Il romanzo. Labatut narra von Neumann, dall'atomica all'ossessione per i giochi e l'IA
Il matematico, fisico e informatico americano di origine ungherese John von Neumann (1903–1957)
Tre indizi fanno una prova? Non è detto. Bastano a formulare un atto di accusa? Forse. Tre generi diversi quest’anno si sono presi la scena culturale. In sequenza: il film di Nolan Oppenheimer; Stella Maris, l’ultimo romanzo – ultimo in tutti i sensi – di Cormac McCarthy; e Maniac dello scrittore cileno Benjamín Labatut (Adelphi, pagine 361, euro 20,00). Cos’hanno in comune questi tre titoli? Riguardano figure importanti della scienza e della matematica. Della razionalità. Labatut, che era già intervenuto sul tema con il suo Quando abbiamo smesso di capire il mondo, sempre per i caratteri di Adelphi, ci presenta una sorta di biografia allargata di John von Neumann, il matematico di origini ungheresi che contribuì alla concezione e costruzione della bomba atomica; che non si fermò, come Oppenheimer, di fronte al proliferare delle armi atomiche e che anzi le promosse insieme al fisico Edward Teller, anch’esso ungherese, e, di più, costruì l’impalcatura teorica della “teoria dei giochi” che permise il fragile equilibrio del confronto nucleare tra le potenze occidentali e la Russia sovietica.
Basta così? No, al cuore del libro di Labatut c’è anche la costruzione del computer “Maniac”, il vero parco di divertimenti di von Neumann. Un parco condiviso, inizialmente con un bizzarro personaggio, Nils Aall Barricelli, nel quale pezzi di quella che ora chiamiamo Intelligenza Artificiale si combinano con la psicopatia e il deterioramento del senso della realtà che molti degli scienziati che parlano nel libro denunciano più o meno consapevolmente. Il racconto prende forma dalla testimonianza di amici e collaboratori di von Neumann. Sono voci che raccontano, osservano, valutano. Come se von Neumann di per sé stesso non fosse in grado di farlo e, soprattutto, non se ne potesse dare una descrizione da quell’esterno forzatamente oggettivo che è la ricostruzione storica del suo lavoro. Come se per entrare nel suo mondo occorresse forzarlo attraverso il linguaggio di chi ha collaborato con lui e la sua straordinaria mente. È un’intuizione narrativa molto efficace che indica un problema, forse il problema della scienza contemporanea, quello dei fantasmi da cui prende, in molti casi, l’avvio; tra i quali prende forma e con i quali alla fine parla e discute e dà forma al mondo. Per la verità girano per le pagine del libro, muti, come si conviene ai veri reggitori del mondo, personaggi di una realtà ancor più inquietante: i militari, l’esercito che costruisce sugli algoritmi forniti dalla mente di von Neumann le sue armi, la sua Potenza. Gli ultimi giorni della vita del grande matematico sono circondati dalla paura che dal suo delirio possa uscir fuori qualche segreto, qualche formula in grado di raggiungere il nemico.

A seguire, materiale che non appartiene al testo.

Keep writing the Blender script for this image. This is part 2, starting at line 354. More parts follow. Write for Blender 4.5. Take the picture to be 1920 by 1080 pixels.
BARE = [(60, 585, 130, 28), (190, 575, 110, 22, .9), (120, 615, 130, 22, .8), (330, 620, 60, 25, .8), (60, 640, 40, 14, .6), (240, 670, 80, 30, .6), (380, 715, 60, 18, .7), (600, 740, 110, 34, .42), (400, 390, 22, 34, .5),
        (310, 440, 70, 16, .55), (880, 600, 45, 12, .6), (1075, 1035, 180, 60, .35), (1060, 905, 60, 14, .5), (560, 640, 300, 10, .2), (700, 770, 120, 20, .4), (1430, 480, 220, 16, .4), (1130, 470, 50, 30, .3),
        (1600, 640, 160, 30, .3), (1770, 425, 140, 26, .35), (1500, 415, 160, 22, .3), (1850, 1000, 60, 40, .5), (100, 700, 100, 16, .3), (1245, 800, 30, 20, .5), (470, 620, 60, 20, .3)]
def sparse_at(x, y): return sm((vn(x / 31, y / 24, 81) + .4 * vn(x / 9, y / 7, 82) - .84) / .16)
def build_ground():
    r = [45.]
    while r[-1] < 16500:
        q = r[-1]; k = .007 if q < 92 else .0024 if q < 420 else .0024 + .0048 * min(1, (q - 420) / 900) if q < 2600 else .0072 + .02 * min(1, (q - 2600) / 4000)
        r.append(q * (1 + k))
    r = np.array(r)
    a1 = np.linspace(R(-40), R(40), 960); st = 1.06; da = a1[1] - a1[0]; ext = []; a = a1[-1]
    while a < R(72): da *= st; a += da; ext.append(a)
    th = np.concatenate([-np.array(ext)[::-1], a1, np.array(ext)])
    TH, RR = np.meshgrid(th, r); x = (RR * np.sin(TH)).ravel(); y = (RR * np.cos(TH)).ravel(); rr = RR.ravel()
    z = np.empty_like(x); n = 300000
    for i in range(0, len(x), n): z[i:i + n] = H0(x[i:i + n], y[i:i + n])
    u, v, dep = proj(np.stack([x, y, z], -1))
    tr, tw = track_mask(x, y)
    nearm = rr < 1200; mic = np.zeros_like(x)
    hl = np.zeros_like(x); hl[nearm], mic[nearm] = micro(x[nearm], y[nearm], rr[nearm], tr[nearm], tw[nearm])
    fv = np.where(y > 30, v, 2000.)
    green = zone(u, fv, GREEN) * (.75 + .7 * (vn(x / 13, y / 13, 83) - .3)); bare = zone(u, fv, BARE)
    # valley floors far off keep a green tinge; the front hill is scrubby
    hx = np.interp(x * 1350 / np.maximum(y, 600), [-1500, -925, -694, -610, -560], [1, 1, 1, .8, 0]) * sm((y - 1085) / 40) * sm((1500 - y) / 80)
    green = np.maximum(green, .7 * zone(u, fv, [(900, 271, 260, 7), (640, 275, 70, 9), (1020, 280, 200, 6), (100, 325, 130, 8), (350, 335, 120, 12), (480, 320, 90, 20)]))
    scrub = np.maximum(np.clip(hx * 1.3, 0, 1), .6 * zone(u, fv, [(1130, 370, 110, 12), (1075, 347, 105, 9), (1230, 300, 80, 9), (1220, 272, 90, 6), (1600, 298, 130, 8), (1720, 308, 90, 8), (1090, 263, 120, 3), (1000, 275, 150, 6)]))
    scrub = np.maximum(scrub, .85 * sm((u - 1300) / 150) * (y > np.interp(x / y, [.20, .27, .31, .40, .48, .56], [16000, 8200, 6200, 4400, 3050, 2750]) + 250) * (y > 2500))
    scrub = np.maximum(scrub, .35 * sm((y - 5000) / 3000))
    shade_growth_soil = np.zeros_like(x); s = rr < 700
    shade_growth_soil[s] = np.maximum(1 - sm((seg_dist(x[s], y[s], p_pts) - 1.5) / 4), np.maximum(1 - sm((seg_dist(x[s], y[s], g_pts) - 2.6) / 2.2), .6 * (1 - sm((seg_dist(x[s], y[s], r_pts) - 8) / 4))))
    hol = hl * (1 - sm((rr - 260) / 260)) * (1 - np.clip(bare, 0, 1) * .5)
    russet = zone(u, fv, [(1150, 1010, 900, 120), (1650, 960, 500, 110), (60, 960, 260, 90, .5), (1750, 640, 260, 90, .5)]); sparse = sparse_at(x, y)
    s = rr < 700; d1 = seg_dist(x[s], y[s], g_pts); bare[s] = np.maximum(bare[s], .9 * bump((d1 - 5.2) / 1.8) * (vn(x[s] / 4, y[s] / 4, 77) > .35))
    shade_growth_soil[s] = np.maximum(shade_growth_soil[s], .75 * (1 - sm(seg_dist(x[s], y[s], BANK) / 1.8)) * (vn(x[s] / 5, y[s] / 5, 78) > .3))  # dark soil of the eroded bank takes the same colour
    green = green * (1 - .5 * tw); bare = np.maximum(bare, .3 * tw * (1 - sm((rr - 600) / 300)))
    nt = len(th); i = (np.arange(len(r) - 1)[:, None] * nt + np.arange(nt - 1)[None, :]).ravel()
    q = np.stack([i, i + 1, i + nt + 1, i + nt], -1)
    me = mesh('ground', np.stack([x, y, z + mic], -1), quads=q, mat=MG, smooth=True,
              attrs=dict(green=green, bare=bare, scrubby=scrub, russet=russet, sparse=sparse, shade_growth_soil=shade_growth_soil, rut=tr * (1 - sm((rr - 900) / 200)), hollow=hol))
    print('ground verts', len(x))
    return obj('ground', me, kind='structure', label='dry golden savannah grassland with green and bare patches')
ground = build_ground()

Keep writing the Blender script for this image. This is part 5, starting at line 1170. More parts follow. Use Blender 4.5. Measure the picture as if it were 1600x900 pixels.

Il racconto scorre e sfocia nell’ultima parte dedicata al confronto, ormai di questi giorni, tra le residue capacità intellettive dell’uomo e quelle dei computer che ospitano, dandole la vita che merita, l’Intelligenza Artificiale. Il terreno di lotta è il gioco, una delle attività più umane e umanizzanti che la specie abbia manifestato nella sua storia. Prima gli scacchi, facilmente affrontabili e dominabili dall’IA; poi il Go, gioco orientale, una vera e propria visione del mondo e della guerra. Anche in questo ultimo caso l’IA ha di gran lunga la meglio sul giocatore umano. Quello di Labatut è un racconto corale, nel quale la sofferenza, il capriccio, la mancanza di coscienza etica dello scienziato, incapace di valutare gli effetti del proprio lavoro, appaiono come la vera incompletezza dei teoremi che la sua mente formula con la facilità con cui respira. Essere come dèi, governare con i loro stessi capricci, con la loro stessa forza distruttiva. Addirittura crearli. Non un sogno ma un incubo, a cui possiamo credere di porre un limite con la facile e confortante pretesa di imporre scopi e obiettivi “a vantaggio” dell’umanità. Dimenticandoci però della debolezza, della fallacia umana da cui hanno tratto origine. Quelle non le risolve certo l’IA.